Kimberly Kriege filed a complaint in Gallatin County District Court on Nov. 10 seeking damages from CRST Expedited Inc., the company David Welk was driving for when he hit and killed a man walking in the area between Big Timber and Livingston. Kriege’s lawsuit was recently transferred to the U.S. District Court in Butte with Judge Sam Haddon assigned to the case.

On Sept. 30, 2013, Elgie Bedford, 81, of Alaska, was walking in the westbound lanes of Interstate 90 when he was struck and killed by a semi driven by Welk.

Welk briefly continued driving before turning around to investigate. After exiting his truck and observing the body, he left the scene, telling his co-driver it was just a duffel bag and some clothes, according to the affidavit in Welk’s criminal case.

Investigators later reported Bedford's body appeared to have been hit by several subsequent vehicles and no identifiable remains were left at the scene of the crash the following day.
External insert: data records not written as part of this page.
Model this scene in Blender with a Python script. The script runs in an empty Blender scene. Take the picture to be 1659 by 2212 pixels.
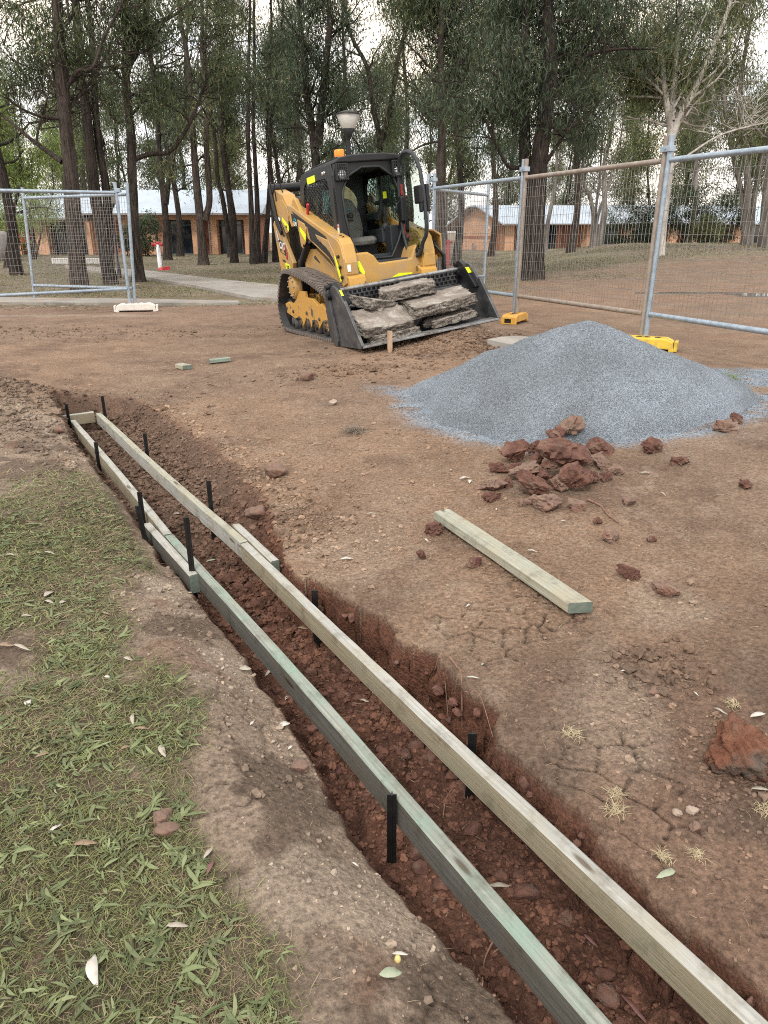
import bpy, bmesh, math, random
import numpy as np
from mathutils import Vector, Matrix, Euler
R_ = math.radians
SC = bpy.context.scene
COL = SC.collection
# ------------------------------------------------------------------ camera, sky, sun, exposure
EYE = np.array([0.0, 0.0, 1.5]); PITCH = R_(21.6)
cam_d = bpy.data.cameras.new('camera'); cam = bpy.data.objects.new('camera', cam_d); COL.objects.link(cam)
cam.location = EYE; cam.rotation_euler = (math.pi/2 - PITCH, 0, 0)
cam_d.sensor_fit = 'VERTICAL'; cam_d.sensor_height = 36.0; cam_d.lens = 36*1534/2212
cam_d.clip_start = 0.05; cam_d.clip_end = 2000
SC.camera = cam
SUN_EL, SUN_AZ = R_(48), R_(200)      # azimuth clockwise from +Y: behind the camera, to its left
W = bpy.data.worlds.new('World'); SC.world = W; W.use_nodes = True
nt = W.node_tree; nt.nodes.clear()
def N(nt, t, **kw):
    n = nt.nodes.new(t)
    for k, v in kw.items(): setattr(n, k, v)
    return n
wo = N(nt, 'ShaderNodeOutputWorld'); bg = N(nt, 'ShaderNodeBackground'); sky = N(nt, 'ShaderNodeTexSky', sky_type='NISHITA')
sky.sun_disc = False; sky.sun_elevation = SUN_EL; sky.sun_rotation = SUN_AZ; sky.air_density = 1.0; sky.dust_density = 1.5
tc = N(nt, 'ShaderNodeTexCoord'); mp = N(nt, 'ShaderNodeMapping'); mp.inputs['Scale'].default_value = (1.0, 1.0, 2.6)
nz = N(nt, 'ShaderNodeTexNoise'); nz.inputs['Scale'].default_value = 2.3; nz.inputs['Detail'].default_value = 7; nz.inputs['Roughness'].default_value = .58
rp = N(nt, 'ShaderNodeValToRGB'); rp.color_ramp.elements[0].position = .30; rp.color_ramp.elements[1].position = .47
nz2 = N(nt, 'ShaderNodeTexNoise'); nz2.inputs['Scale'].default_value = 4.5; nz2.inputs['Detail'].default_value = 5
rp2 = N(nt, 'ShaderNodeValToRGB')
rp2.color_ramp.elements[0].position = .3; rp2.color_ramp.elements[0].color = (8.0, 8.6, 9.6, 1)
rp2.color_ramp.elements[1].position = .72; rp2.color_ramp.elements[1].color = (13.0, 11.2, 9.0, 1)
mx = N(nt, 'ShaderNodeMix', data_type='RGBA')
for a, b in ((tc.outputs['Generated'], mp.inputs[0]), (mp.outputs[0], nz.inputs[0]), (mp.outputs[0], nz2.inputs[0]), (nz.outputs[0], rp.inputs[0]),
             (nz2.outputs[0], rp2.inputs[0]), (rp.outputs[0], mx.inputs[0]), (sky.outputs[0], mx.inputs[6]), (rp2.outputs[0], mx.inputs[7]),
             (mx.outputs[2], bg.inputs[0]), (bg.outputs[0], wo.inputs[0])):
    nt.links.new(a, b)
bg.inputs[1].default_value = 0.11
sun_d = bpy.data.lights.new('sun', 'SUN'); sun = bpy.data.objects.new('sun', sun_d); COL.objects.link(sun)
sun_d.energy = 1.5; sun_d.angle = R_(11); sun_d.color = (1.0, .95, .88)
_sd = Vector((math.sin(SUN_AZ)*math.cos(SUN_EL), math.cos(SUN_AZ)*math.cos(SUN_EL), math.sin(SUN_EL)))
sun.rotation_euler = _sd.to_track_quat('Z', 'Y').to_euler(); sun.location = _sd*30
SC.view_settings.view_transform = 'Standard'; SC.view_settings.look = 'None'; SC.view_settings.gamma = 1
SC.view_settings.exposure = 0.68
SC.render.engine = 'CYCLES'; SC.cycles.max_bounces = 6; SC.cycles.filter_width = 1.05; SC.cycles.use_denoising = False; SC.cycles.transparent_max_bounces = 12
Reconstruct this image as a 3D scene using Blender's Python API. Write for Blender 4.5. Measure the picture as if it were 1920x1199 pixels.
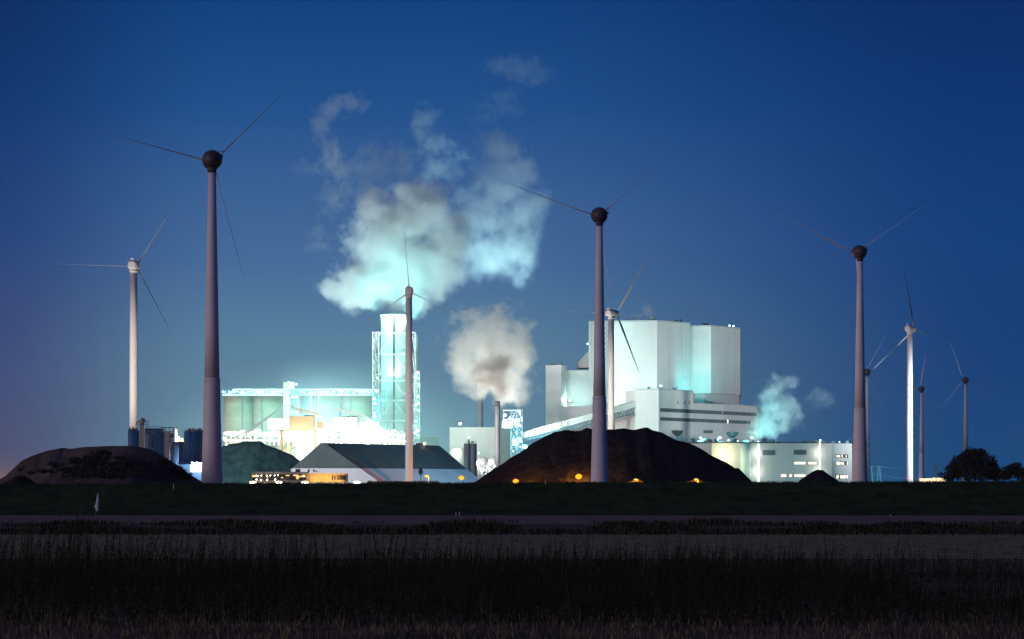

One of those subsequent drivers washed evidence from the accident from her vehicle at the car wash where Kriege later found the face.

Kriege immediately called 911. However, when police responded, they treated her as a suspect in the hit-and-run crash and confiscated her car as evidence. Kriege claims she suffered emotional trauma not only from her gruesome discovery but also the subsequent experience with investigating officers.

Welk reported to CRST’s mechanics that he had hit a hawk, taking out one of the truck’s headlights. His co-driver felt uneasy about the incident, and after investigating accidents in the Big Timber area, he reported Welk to the authorities.

Welk was later arrested for striking and killing the man and sentenced to six years in prison, all suspended. He received one year of credit for time spent in jail awaiting trial.

In court documents, Paul Collins and Dave Whisenand, Billings-based lawyers representing CRST, contend the company is not responsible for any of the damages. Furthermore, the company has added two other parties to the lawsuit, Jane Bedford, representative of Elgie Bedford’s estate, and Wryan Young, who was previously accused of hitting Bedford with her truck and leaving the piece of the face at the car wash.

In the document, the attorneys argue Elgie Bedford was negligent for “walking down the middle of I-90 at night, and that negligence caused or contributed to his death.” Young was said to have been negligent for leaving the scene and attempting to conceal evidence of the wreck.

Messages to representatives from CRST were not returned Wednesday, and the company's attorneys did not comment on the lawsuit.